Titmus will compete in three individual events — the 200m, 400m and 800m freestyle — however due to the popularity of the sport and limited seating in the stadium her family will not be able to watch all her races pool-side.

Imagine flying halfway across the world to watch your loved one compete on the TV instead of being inside the stadium.

Swimming isn’t the only expensive sport to watch either, with Australian water polo player Matilda Kearns sharing her frustration on social media when she discovered the cost of a ticket for her family to watch her compete.

The Aussie Stingers have four preliminary rounds followed by three finals, with each tickets to each match getting more expensive on the way to a gold medal.

But tickets are just one part of the equation, with flights, accommodation and food all adding to the tally.

In Paris, accommodation prices have been drastically inflated, which means families are being forced to fork out the equivalent of a house deposit to stay for the duration of the games.

Sam McDonald, mother of Olympic boxer Tyla, got in early and considers herself lucky after organising an apartment in advance 15 minutes from the boxing venue for $19,000.

Being responsible for putting your loved ones under financial stress only adds to the pressure of performing. You want to make sure the result is worth the huge bill, or even that a gold medal might reap some financial rewards which can be used to help with the costs.

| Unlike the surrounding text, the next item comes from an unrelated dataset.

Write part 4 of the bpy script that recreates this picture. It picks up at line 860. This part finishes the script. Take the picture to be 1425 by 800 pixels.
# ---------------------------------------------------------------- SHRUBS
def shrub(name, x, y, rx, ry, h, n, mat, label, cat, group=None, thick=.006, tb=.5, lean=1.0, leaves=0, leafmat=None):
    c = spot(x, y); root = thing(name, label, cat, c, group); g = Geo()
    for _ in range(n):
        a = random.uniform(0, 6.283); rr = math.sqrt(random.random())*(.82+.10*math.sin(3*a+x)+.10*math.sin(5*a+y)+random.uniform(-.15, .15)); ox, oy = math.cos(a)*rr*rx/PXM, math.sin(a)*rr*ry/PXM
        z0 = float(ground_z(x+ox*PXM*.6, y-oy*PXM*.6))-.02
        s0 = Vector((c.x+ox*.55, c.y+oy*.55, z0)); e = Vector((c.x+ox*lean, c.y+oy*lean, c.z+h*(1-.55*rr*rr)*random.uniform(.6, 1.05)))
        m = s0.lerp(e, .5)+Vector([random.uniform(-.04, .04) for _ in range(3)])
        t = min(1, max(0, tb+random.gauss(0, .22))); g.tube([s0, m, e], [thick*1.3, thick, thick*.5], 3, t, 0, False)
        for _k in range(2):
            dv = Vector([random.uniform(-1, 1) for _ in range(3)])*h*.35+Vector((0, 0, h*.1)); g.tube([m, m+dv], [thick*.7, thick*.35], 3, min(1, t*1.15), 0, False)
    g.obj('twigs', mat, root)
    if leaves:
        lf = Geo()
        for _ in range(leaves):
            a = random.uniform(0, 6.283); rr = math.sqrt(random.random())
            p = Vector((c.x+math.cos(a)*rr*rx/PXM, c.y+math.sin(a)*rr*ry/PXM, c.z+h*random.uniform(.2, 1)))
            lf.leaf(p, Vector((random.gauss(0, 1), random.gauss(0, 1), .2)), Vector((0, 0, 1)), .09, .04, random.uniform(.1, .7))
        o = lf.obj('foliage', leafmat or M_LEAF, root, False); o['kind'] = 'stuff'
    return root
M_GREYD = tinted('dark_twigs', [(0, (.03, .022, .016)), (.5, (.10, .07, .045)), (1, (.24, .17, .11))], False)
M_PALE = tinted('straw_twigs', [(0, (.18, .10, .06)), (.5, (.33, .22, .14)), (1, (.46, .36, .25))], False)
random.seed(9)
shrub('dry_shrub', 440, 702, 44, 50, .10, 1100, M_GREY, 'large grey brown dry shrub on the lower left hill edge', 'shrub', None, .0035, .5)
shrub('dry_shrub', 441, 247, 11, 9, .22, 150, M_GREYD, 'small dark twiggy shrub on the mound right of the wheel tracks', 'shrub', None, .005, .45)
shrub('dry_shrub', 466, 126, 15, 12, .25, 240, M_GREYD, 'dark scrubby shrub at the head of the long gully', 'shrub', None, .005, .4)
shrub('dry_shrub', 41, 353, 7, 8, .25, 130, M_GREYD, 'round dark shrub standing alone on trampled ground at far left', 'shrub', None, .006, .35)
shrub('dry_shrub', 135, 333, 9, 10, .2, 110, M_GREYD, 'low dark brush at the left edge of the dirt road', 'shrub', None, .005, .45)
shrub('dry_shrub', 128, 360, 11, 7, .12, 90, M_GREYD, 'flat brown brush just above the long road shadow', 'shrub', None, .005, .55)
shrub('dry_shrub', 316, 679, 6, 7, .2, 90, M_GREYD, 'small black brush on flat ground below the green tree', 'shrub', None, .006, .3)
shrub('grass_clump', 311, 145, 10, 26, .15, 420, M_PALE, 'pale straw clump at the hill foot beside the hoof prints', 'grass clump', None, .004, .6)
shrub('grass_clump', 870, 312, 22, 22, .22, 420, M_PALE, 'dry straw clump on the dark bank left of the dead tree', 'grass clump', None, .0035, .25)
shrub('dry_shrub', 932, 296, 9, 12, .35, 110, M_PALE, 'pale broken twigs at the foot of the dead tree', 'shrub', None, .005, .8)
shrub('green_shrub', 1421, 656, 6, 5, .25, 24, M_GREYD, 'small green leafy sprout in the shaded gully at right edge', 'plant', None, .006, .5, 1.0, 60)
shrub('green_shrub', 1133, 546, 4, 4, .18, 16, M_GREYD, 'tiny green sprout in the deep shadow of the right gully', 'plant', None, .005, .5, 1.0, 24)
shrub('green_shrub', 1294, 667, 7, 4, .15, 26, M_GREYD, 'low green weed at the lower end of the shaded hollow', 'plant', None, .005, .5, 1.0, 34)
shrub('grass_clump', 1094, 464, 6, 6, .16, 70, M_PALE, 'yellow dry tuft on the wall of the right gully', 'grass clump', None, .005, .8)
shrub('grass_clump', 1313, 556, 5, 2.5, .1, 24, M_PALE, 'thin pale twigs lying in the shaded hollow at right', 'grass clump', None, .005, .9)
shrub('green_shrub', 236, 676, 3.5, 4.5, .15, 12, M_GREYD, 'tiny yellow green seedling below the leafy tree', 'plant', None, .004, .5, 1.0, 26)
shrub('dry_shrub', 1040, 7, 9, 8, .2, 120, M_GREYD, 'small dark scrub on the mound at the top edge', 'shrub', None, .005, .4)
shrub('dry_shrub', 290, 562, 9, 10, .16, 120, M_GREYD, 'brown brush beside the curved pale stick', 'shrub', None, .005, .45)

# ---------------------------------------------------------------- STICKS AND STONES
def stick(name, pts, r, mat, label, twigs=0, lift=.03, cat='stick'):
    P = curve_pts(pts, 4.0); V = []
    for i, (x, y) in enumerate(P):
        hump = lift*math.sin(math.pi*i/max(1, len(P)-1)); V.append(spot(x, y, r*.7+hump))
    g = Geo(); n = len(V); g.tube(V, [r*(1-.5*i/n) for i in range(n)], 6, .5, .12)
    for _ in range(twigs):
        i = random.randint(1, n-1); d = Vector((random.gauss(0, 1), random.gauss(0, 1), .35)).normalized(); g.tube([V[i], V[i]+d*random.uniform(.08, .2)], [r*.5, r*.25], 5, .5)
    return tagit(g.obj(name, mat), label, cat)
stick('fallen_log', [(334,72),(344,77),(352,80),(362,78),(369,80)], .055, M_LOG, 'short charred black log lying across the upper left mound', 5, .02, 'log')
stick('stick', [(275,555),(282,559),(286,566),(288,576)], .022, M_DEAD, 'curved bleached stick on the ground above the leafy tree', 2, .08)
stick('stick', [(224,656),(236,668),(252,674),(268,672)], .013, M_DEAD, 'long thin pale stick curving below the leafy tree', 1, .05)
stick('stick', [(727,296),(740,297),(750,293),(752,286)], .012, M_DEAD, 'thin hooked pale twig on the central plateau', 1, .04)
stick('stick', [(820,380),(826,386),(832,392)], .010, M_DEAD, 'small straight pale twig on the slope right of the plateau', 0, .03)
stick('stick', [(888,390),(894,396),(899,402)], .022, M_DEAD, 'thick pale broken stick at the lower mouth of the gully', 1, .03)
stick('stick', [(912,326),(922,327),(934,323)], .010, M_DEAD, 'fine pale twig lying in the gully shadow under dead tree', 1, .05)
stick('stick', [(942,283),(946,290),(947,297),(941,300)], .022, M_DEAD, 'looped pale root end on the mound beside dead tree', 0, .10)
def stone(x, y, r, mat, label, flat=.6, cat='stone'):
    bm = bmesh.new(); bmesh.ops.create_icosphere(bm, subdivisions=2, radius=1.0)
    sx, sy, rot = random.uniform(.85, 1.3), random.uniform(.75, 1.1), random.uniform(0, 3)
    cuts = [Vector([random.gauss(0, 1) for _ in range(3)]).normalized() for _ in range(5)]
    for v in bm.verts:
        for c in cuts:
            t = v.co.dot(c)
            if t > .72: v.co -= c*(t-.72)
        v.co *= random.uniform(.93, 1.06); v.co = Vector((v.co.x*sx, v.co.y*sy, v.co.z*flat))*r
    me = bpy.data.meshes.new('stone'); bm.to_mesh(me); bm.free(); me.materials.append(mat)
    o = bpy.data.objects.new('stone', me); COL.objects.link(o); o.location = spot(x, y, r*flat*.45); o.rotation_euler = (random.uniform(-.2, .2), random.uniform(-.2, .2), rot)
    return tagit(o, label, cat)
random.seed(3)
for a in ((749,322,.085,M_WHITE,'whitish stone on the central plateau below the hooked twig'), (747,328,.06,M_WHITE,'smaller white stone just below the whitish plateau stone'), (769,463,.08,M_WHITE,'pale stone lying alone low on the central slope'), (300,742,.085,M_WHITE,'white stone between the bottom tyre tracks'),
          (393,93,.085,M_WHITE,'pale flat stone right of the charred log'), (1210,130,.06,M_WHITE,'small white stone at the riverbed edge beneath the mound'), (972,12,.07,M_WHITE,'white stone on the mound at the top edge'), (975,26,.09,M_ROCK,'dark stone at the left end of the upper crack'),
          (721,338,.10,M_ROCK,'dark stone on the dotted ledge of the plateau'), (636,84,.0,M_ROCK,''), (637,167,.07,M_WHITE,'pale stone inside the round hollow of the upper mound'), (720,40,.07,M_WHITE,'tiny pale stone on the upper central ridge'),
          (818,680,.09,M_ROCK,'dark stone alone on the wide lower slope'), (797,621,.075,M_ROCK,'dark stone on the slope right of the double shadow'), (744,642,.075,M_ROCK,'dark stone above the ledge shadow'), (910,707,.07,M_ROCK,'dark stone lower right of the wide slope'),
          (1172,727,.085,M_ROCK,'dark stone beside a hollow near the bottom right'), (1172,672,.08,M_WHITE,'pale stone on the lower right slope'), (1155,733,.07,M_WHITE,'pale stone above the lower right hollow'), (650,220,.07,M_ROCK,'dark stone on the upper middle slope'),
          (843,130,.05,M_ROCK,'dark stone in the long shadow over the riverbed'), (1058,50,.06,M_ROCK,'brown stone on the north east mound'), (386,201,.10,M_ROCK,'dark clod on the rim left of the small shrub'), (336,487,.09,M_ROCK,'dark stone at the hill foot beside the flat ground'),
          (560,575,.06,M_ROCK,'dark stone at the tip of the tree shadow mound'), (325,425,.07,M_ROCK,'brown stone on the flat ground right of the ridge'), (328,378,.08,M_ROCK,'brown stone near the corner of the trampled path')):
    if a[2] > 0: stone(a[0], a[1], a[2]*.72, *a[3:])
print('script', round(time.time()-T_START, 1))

Paris 2024 organisers expect to generate almost $2.3 billion in ticket sales, which is almost a third of the $7 billion they hope to make from the Games overall.

The Australian Olympic Committee funds athletes through Medal Incentive Funding, however it does not give money to retiring athletes even if they finish on the podium. Seen as a dangling carrot to keep the top performers interested in their sport, payments for gold ($20000), silver ($15000) and bronze ($10000) are made for each year they continue in the lead up to the next Olympic Games.

Track and field athletes will be guaranteed a pay day with World Athletics announcing it would pay $75000 for a gold medal in Paris and would look to extend the payments to silver and bronze at the 2028 Los Angeles Olympics.

Despite being the pinnacle event for most sports, the Olympics is still technically an amateur competition and while billions of dollars will be made off their performances, almost none of it will flow down to the athletes.

Athletes are left hoping the prestige of winning an Olympic medal will translate into a sizeable sponsorship deal.